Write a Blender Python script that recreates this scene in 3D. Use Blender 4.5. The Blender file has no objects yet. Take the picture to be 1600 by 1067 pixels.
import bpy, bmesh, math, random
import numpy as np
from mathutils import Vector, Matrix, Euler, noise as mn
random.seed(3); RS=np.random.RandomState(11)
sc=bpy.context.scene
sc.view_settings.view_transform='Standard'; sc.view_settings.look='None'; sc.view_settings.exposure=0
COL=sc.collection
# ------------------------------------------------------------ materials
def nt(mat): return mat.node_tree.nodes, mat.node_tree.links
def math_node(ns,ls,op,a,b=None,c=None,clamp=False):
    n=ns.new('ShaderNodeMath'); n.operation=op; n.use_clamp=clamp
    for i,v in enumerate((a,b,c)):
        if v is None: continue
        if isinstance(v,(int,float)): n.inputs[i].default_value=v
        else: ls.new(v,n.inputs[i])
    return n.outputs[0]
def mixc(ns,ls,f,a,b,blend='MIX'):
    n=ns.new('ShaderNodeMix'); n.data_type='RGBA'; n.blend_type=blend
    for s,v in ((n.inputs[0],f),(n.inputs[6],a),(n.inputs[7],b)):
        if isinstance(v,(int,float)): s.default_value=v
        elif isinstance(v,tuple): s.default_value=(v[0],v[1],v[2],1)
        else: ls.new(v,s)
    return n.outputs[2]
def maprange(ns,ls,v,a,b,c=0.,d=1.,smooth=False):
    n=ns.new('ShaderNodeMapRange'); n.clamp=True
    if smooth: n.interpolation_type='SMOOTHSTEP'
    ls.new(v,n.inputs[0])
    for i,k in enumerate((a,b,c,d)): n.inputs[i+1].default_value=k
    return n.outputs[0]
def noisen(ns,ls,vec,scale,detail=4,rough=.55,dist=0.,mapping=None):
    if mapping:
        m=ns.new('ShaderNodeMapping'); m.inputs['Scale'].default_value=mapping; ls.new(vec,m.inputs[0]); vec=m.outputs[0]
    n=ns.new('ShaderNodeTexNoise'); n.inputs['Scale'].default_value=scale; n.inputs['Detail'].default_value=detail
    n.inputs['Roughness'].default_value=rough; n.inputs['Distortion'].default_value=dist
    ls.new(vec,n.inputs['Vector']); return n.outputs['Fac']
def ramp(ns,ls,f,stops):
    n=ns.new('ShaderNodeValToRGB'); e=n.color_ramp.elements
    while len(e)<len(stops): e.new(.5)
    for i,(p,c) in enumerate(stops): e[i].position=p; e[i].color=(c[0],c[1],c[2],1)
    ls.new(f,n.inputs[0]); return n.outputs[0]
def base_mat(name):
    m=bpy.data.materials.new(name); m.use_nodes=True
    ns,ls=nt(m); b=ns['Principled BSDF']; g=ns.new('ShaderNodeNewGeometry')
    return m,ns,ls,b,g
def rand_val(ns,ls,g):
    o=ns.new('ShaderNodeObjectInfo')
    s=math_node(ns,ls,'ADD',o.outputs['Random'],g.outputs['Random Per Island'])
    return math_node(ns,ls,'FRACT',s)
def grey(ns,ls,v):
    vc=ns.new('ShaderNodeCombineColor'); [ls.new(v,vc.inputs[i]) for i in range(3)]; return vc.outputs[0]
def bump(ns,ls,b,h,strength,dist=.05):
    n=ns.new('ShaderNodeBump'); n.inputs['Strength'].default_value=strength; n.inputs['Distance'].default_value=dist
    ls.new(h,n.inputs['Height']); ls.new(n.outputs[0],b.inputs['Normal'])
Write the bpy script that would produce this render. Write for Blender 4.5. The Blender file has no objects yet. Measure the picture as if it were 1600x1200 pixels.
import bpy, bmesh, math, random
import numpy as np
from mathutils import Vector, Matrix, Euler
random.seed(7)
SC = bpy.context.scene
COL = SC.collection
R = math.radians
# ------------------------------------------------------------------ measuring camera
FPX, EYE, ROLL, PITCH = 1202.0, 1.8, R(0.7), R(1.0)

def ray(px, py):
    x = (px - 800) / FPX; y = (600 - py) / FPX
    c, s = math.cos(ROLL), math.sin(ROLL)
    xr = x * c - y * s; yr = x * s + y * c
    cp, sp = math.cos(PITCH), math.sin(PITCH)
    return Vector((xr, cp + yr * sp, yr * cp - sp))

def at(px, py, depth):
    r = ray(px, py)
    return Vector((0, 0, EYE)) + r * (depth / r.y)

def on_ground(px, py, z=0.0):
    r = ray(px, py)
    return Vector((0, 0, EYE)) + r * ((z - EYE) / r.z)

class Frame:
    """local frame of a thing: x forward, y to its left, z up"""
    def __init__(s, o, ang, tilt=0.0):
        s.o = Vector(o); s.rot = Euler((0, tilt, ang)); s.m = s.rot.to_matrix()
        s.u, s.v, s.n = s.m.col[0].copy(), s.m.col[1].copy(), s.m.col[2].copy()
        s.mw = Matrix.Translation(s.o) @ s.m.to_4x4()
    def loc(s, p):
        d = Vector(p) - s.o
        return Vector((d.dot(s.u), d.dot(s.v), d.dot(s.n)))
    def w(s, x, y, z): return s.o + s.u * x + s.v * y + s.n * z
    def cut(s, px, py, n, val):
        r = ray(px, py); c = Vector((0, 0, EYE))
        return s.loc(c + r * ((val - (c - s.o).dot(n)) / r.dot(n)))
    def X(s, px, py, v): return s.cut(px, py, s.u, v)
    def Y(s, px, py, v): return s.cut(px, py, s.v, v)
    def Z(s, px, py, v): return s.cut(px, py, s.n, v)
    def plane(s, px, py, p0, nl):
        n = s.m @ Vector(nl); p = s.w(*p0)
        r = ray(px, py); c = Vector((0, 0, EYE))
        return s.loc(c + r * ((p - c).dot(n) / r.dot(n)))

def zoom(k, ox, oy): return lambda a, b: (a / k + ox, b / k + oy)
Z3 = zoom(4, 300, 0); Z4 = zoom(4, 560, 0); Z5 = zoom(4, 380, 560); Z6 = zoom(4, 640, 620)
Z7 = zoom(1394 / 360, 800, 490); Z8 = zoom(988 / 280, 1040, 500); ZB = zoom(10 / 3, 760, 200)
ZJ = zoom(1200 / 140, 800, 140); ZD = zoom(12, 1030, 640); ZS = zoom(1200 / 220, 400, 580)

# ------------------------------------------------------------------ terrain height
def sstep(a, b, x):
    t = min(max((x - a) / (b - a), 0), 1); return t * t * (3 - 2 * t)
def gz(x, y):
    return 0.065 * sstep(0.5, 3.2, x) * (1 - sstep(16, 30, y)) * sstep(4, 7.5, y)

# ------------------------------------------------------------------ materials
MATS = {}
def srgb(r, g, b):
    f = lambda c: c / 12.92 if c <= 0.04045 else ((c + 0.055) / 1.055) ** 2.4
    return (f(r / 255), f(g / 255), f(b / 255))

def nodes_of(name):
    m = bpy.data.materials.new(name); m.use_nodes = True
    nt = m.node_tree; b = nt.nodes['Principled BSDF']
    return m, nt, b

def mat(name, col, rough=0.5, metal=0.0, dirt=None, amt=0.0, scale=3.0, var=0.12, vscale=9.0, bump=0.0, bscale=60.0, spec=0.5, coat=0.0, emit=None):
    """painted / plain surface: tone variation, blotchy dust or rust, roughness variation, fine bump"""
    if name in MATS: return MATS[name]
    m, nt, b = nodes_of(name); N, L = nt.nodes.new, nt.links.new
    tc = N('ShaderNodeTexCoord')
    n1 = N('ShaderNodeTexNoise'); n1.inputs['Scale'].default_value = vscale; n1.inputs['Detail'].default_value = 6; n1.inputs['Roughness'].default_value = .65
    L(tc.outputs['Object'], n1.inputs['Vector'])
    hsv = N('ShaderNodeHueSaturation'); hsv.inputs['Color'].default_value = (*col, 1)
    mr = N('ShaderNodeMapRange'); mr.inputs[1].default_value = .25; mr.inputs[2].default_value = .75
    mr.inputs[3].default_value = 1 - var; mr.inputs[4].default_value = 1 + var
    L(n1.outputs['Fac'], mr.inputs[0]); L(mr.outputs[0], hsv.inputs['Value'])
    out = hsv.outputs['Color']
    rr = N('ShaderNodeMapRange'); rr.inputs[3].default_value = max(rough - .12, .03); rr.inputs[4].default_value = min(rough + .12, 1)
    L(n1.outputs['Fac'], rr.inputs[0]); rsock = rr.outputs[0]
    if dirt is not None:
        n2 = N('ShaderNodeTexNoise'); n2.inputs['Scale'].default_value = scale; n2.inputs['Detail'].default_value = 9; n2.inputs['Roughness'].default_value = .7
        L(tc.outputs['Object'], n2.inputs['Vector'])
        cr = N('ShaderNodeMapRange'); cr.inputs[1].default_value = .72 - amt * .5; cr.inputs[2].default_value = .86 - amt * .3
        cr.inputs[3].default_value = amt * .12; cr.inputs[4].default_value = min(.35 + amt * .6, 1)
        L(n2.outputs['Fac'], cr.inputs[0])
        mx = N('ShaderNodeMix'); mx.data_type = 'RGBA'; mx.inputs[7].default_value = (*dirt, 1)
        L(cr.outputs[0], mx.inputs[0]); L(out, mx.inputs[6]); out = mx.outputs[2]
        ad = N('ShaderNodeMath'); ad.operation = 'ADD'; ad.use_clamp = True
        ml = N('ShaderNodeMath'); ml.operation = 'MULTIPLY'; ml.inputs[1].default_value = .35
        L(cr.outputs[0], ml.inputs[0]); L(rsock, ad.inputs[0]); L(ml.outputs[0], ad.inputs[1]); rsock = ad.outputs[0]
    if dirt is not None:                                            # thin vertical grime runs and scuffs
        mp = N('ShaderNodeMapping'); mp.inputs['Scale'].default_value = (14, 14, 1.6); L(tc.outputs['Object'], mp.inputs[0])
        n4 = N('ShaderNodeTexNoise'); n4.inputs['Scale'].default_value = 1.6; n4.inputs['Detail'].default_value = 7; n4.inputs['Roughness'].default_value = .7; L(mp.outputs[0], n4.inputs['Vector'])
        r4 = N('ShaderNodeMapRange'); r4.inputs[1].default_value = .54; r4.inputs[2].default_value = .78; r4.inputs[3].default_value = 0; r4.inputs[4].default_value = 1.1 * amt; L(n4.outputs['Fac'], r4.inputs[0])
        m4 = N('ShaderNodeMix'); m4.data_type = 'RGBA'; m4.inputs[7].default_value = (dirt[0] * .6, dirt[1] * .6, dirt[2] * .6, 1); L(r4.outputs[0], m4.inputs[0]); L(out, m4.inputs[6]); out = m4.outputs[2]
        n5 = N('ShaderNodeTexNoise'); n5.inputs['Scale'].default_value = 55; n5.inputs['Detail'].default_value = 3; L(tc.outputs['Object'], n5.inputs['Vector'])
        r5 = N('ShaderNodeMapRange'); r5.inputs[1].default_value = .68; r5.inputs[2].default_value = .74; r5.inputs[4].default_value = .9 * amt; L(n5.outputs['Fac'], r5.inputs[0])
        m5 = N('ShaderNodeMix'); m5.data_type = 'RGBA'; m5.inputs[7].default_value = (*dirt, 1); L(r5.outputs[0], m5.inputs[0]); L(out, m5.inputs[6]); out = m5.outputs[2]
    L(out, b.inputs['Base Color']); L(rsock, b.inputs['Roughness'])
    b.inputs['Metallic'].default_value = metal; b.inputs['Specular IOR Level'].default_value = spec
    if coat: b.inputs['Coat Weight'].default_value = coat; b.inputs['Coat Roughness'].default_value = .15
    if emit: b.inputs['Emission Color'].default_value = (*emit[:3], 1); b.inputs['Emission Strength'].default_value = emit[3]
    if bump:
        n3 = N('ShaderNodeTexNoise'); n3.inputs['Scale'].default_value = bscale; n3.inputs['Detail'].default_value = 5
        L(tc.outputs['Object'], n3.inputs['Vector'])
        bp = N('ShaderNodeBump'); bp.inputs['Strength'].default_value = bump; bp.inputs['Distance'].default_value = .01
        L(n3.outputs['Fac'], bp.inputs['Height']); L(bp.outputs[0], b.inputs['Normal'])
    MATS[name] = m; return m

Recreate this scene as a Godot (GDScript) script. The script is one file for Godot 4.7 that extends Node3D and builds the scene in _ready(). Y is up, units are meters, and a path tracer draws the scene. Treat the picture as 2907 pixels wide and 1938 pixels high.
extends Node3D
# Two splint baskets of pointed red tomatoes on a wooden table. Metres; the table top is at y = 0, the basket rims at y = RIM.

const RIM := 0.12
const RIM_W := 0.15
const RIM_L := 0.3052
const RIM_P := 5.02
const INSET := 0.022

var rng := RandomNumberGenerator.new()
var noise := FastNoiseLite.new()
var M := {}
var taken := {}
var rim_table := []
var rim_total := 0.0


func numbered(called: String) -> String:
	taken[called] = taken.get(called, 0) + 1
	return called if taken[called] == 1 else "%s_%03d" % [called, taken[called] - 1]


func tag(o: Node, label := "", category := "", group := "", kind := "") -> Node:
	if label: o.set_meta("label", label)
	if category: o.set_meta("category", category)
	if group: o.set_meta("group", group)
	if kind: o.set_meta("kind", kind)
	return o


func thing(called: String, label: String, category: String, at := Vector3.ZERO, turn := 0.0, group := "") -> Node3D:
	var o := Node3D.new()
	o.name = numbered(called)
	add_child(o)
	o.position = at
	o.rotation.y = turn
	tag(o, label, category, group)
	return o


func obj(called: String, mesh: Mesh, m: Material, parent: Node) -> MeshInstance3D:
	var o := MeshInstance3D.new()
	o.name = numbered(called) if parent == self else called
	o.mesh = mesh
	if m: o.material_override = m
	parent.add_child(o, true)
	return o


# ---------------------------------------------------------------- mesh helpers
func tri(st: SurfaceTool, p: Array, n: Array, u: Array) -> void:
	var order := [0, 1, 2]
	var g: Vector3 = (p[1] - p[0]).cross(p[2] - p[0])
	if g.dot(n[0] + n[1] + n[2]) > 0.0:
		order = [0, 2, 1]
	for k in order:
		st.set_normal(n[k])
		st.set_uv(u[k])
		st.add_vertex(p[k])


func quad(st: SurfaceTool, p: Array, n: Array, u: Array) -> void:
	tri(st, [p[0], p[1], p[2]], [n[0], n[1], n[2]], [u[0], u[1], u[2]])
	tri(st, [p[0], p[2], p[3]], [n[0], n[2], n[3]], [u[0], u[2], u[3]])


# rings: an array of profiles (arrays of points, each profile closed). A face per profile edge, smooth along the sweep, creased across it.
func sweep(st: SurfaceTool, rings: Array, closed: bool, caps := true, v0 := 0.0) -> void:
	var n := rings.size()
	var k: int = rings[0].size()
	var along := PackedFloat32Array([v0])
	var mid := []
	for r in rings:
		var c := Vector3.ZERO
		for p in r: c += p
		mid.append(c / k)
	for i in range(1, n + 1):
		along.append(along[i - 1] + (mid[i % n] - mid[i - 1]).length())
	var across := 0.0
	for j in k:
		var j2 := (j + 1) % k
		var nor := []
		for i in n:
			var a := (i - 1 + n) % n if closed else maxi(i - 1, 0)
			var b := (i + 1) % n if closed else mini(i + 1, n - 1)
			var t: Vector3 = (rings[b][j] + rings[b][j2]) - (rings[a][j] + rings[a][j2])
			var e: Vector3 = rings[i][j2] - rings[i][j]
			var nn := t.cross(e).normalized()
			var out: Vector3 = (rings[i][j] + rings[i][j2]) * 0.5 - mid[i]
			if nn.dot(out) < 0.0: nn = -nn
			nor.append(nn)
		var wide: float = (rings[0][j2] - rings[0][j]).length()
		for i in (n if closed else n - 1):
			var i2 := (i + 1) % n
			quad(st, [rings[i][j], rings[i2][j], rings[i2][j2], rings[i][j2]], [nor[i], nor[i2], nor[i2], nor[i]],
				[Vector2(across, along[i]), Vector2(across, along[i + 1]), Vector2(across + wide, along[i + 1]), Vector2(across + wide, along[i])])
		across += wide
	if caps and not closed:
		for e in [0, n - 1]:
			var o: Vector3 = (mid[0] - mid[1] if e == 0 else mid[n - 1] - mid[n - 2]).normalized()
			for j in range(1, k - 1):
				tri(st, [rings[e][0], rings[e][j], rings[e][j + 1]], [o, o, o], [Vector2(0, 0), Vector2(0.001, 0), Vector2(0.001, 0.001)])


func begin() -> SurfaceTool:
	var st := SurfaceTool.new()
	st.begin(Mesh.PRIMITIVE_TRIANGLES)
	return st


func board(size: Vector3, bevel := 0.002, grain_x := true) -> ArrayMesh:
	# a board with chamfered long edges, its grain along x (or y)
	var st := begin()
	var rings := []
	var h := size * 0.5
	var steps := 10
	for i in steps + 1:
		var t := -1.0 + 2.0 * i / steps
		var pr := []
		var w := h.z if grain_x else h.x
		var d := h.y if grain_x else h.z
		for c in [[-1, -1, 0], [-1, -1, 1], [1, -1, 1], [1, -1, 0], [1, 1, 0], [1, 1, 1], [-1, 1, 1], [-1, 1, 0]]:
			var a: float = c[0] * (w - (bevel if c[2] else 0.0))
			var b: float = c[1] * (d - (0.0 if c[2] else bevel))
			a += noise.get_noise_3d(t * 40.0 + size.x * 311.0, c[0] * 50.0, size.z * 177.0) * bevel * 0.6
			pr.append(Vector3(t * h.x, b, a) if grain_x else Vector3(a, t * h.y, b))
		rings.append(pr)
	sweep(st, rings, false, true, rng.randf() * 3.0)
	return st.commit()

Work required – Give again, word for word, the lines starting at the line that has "Write the bpy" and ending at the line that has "return Vector((0, 0, EYE)) + r * ((z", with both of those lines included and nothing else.

Task answer –
Write the bpy script that would produce this render. Write for Blender 4.5. The Blender file has no objects yet. Measure the picture as if it were 1600x1200 pixels.
import bpy, bmesh, math, random
import numpy as np
from mathutils import Vector, Matrix, Euler
random.seed(7)
SC = bpy.context.scene
COL = SC.collection
R = math.radians
# ------------------------------------------------------------------ measuring camera
FPX, EYE, ROLL, PITCH = 1202.0, 1.8, R(0.7), R(1.0)

def ray(px, py):
    x = (px - 800) / FPX; y = (600 - py) / FPX
    c, s = math.cos(ROLL), math.sin(ROLL)
    xr = x * c - y * s; yr = x * s + y * c
    cp, sp = math.cos(PITCH), math.sin(PITCH)
    return Vector((xr, cp + yr * sp, yr * cp - sp))

def at(px, py, depth):
    r = ray(px, py)
    return Vector((0, 0, EYE)) + r * (depth / r.y)

def on_ground(px, py, z=0.0):
    r = ray(px, py)
    return Vector((0, 0, EYE)) + r * ((z - EYE) / r.z)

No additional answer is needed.